→ Work to do: Print exactly the part opening with the line containing "Write a Blender" and closing with the line containing "C = S.collection", with both of those lines included.

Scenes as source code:
------------------------------------
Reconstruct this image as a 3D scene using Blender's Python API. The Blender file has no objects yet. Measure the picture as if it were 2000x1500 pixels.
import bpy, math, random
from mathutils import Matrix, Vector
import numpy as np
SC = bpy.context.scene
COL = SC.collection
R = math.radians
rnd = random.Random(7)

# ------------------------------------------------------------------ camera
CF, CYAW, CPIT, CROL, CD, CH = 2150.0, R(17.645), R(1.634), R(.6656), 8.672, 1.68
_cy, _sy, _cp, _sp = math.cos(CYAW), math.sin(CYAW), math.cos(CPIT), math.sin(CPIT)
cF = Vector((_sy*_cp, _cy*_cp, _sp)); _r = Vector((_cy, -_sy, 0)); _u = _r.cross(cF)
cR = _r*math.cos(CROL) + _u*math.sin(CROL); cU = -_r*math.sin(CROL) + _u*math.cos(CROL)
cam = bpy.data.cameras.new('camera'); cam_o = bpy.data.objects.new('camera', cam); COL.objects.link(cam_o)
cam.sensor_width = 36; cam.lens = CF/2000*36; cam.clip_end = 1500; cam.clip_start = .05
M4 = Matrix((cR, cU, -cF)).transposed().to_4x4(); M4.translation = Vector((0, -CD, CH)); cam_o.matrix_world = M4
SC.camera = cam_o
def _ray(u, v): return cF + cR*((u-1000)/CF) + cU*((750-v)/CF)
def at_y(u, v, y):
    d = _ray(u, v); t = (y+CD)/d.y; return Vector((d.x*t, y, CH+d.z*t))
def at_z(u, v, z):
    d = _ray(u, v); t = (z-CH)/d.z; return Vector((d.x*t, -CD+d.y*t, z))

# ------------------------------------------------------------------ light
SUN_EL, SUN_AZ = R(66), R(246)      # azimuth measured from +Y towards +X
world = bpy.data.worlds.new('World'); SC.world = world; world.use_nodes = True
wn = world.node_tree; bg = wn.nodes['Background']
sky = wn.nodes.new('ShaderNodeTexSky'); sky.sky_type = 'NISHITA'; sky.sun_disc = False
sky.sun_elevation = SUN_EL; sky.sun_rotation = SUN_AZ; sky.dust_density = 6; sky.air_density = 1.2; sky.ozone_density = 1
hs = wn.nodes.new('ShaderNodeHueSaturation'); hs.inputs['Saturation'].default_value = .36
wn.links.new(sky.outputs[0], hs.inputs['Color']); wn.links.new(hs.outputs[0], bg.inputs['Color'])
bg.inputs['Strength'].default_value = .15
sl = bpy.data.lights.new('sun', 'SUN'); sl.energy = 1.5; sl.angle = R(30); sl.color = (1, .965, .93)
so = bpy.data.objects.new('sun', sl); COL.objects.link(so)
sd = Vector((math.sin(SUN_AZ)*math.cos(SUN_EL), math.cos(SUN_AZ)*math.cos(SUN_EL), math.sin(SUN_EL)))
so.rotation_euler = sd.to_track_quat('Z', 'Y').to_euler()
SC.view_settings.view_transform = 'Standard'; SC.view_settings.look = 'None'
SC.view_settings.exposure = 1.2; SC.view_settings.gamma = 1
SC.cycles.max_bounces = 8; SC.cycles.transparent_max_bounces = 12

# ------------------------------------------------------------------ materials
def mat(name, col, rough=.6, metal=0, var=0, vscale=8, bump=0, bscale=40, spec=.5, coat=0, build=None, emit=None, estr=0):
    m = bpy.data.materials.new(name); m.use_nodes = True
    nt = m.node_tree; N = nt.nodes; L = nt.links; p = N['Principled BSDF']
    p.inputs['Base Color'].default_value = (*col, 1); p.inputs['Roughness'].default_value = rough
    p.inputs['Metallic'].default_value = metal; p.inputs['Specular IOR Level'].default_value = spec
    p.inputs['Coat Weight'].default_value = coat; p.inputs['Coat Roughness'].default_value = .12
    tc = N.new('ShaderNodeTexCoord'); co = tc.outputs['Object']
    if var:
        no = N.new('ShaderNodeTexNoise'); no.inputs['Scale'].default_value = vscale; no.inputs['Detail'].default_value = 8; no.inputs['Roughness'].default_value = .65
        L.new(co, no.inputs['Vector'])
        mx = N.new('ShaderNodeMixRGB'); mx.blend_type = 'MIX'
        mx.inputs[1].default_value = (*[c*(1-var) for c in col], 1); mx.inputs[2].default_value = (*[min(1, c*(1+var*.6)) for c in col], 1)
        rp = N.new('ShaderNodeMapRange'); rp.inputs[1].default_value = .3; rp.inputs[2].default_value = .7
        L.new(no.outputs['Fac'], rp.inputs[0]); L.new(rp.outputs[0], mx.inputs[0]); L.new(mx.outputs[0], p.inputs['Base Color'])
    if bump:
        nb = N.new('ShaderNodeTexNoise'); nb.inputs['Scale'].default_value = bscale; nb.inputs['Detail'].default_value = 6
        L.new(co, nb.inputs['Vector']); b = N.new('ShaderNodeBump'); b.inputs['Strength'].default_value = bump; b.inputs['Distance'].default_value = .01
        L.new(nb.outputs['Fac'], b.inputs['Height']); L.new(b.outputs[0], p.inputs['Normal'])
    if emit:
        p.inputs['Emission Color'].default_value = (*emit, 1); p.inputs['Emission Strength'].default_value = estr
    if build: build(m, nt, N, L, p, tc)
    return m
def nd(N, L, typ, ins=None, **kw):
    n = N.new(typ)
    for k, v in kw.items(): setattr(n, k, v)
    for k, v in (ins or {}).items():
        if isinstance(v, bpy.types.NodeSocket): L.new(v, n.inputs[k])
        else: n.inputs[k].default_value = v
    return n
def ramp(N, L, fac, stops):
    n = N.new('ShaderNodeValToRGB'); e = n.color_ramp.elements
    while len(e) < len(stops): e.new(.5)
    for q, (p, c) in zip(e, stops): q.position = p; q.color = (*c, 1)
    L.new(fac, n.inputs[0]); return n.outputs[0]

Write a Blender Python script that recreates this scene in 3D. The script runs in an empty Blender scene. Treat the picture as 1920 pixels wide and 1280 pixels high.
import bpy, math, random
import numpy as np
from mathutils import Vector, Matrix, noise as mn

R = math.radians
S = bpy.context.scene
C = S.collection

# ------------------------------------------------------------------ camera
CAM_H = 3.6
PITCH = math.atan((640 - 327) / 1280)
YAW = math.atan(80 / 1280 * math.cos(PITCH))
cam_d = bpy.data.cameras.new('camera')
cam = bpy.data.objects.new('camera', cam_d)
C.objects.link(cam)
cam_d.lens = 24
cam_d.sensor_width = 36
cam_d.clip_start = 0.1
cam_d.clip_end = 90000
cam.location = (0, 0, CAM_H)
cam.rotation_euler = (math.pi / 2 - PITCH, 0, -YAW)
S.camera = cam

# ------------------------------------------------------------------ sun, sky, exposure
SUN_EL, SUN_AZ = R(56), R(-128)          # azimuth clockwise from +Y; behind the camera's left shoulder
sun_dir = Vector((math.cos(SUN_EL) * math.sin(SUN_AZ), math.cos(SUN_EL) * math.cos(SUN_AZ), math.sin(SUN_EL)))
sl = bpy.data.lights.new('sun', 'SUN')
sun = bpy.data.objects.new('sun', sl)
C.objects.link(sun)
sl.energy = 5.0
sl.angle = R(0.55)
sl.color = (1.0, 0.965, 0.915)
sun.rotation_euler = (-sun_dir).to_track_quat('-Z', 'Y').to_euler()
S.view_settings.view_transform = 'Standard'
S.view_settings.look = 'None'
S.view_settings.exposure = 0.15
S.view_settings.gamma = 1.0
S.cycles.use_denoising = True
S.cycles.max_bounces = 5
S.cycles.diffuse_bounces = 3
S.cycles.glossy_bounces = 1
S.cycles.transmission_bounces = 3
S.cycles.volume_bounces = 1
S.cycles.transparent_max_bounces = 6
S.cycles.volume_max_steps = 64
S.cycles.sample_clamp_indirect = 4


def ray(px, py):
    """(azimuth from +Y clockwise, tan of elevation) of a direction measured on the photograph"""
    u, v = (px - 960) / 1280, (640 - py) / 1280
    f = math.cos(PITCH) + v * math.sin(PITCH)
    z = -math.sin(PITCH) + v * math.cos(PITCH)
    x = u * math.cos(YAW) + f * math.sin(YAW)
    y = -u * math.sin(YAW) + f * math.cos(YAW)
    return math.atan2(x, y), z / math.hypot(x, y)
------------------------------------
→ Correct result:
Write a Blender Python script that recreates this scene in 3D. The script runs in an empty Blender scene. Treat the picture as 1920 pixels wide and 1280 pixels high.
import bpy, math, random
import numpy as np
from mathutils import Vector, Matrix, noise as mn

R = math.radians
S = bpy.context.scene
C = S.collection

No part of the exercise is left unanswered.